Wednesday, April 7, 2010

A Public Confession

With all the celebrities fearlessly (?) baring their souls in public, I thought I’d try a few confessions of my own. I’ve been inspired by Deb Heiligmann’s post in February about the way she meets deadlines and how she writes in fear. The truth is that my process is completely different from hers. One’s job as a writer is to willy-nilly get words down. It’s every writer’s job to figure out how to make themselves write. My guess is that there are no formulas here. Each writer has to figure it out for herself.

First, I don’t write in a bubble as Deb does. I can be easily interrupted. In fact, I welcome it. (I am psychologically unsuited to the solitary nature of writing. I love interacting with people. Perhaps becoming a writer is my way of facing my fear of being alone.) When I first started writing, while my kids were very small, I noticed that they were wherever I was. My first desk was in the corner of my bedroom. So all three of us were in that corner of the bedroom. When we moved to a larger apartment, I put my desk in the family room with a screen separating it from the television. Sometimes neighbor kids were in my apartment and it was not uncommon to have six little boys running around. I wrote through it all. (I do have a very strong ability to focus and can turn it on and off like a switch.)

I had a lot of preconceptions about professional writers in those days. I disciplined myself to sit down at my desk every day, like I believed the pros did. And I sat there painfully waiting for words to come. Every once in a while I would get up and look in the refrigerator or flop down on my bed. Sometimes sitting at my desk was pure torture.

At some point I made an amazing discovery. My brain works whether or not I’m sitting at my desk! So I’ve learned to treat my brain like the computer it is. A deadline is an instruction. I tell my brain when to have the thing done. Research is input. I read, interview people, track down leads, try experiments. I’m always thinking. In fact, I wake up each day with new ideas. Some kind of pressure builds inside me until I feel compelled to sit down at my keyboard and start writing. When I need to pause I segue into a game or two or even many of Solitaire. (Yes, I’m dependent on Solitaire, but it’s not your ordinary Solitaire; I play La Belle Lucie.) I call it a “sorbet for the brain.” It causes me to disengage and let those little synaptic links in my white matter do their work. Whenever I’ve had my say for the day I go do something else without guilt. Some days I might only write a sentence or two. Some days I can do several thousand words. I don’t worry about it. I’ve learned that just because I write something in white heat doesn’t mean it’s good. And, on the other hand, if it comes like blood from a stone, it doesn’t mean anyone can tell. Once it’s down, I revisit it many times over the next week or so, always finding ways to make it stronger. It’s amazing what your brain perceives long after you think your work as good as it will be.

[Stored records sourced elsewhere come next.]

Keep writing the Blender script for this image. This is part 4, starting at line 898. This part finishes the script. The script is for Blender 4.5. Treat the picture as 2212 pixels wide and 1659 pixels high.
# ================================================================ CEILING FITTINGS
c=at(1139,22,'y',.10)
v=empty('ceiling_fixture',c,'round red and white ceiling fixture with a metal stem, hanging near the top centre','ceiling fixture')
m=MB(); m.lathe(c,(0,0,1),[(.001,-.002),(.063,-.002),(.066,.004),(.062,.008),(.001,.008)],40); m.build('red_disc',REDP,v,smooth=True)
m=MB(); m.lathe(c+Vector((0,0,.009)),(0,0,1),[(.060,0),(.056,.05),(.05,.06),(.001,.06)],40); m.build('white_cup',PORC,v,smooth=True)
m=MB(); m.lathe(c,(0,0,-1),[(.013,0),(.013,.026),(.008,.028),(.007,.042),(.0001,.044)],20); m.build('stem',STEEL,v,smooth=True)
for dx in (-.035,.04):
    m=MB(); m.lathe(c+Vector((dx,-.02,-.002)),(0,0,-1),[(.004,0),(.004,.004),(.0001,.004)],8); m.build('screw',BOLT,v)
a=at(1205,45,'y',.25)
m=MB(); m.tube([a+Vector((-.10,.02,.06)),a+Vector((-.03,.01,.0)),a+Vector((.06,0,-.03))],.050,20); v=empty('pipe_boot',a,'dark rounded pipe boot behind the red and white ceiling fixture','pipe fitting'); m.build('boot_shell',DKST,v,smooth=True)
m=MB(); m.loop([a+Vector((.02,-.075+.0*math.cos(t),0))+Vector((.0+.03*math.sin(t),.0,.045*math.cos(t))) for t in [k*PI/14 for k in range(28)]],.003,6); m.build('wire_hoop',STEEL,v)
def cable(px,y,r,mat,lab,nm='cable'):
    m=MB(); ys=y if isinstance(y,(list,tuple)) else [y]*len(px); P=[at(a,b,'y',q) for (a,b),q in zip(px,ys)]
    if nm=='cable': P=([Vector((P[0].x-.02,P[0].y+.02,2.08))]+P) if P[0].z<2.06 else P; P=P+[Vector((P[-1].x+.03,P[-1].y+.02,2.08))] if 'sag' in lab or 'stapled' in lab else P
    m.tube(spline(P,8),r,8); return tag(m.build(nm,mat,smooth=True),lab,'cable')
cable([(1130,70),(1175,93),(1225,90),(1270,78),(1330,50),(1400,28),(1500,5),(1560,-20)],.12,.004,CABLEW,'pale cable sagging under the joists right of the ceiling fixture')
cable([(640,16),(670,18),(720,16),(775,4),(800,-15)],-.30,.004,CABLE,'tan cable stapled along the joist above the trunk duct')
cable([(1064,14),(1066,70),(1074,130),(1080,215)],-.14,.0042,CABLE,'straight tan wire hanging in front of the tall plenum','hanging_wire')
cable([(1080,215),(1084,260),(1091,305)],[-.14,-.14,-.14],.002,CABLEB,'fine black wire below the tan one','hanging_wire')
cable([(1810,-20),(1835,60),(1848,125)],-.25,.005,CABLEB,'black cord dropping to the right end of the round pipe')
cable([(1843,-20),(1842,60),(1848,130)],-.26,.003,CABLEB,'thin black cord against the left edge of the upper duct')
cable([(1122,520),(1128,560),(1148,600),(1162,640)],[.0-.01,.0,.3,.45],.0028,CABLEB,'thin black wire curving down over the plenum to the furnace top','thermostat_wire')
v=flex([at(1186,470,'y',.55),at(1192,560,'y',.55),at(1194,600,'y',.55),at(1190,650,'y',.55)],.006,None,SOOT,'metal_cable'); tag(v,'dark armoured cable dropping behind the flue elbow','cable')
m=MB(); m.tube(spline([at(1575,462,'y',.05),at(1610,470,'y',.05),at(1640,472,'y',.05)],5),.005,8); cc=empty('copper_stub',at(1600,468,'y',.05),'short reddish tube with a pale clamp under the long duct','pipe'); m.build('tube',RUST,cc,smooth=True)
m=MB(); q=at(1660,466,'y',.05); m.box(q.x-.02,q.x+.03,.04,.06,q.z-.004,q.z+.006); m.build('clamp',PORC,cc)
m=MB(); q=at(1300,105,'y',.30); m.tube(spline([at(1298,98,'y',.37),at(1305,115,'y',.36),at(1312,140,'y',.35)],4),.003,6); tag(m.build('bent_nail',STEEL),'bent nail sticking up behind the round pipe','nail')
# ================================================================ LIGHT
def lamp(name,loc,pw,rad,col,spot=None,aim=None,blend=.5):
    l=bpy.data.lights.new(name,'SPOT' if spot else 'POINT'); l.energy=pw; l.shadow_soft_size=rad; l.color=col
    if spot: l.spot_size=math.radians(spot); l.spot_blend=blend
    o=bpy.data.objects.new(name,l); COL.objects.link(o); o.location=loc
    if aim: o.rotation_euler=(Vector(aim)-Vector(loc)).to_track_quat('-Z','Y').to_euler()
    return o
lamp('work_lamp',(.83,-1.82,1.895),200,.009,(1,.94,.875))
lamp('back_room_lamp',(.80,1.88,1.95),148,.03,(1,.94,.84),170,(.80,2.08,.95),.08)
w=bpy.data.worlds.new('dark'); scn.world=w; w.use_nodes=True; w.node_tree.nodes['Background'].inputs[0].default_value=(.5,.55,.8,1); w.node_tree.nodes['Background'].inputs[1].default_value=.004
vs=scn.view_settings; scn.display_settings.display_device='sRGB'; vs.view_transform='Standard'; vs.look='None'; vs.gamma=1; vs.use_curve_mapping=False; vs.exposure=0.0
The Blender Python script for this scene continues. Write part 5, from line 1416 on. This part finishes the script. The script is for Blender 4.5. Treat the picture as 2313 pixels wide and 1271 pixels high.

I welcome deadlines because they gave me a time to shoot for. Often I set my own with my publishers and I somehow know just how much time I need and give myself an extra margin to be safe. I don’t like working under pressure so I never procrastinate and start as soon as I am certain that a project is real. Most, if not all, of my assignments have been turned in early. I have good time management skills (I don’t clean and cook as little as possible) and by now know myself well enough not to sweat about getting assignments done in time.

Some writers have trouble letting go of their work. Not me. I know when I’ve done my best and that just has to be good enough. I’m not a perfectionist; I’m not compulsive; I’m just a writer that turns stuff out. And according to Woody Allen, who’s made a career of public confessions, that’s 90% of success.

1 comment:

Unknown said...

Thanks for sharing your process, Vicki. Sometimes we get a notion (perhaps from a teacher or a how-to book) that there is only one way to do things... usually not so. I get burnt out on working on only one project and get more done by bouncing around to different things in different mediums. It may seem chaotic to onlookers but somehow it works for me.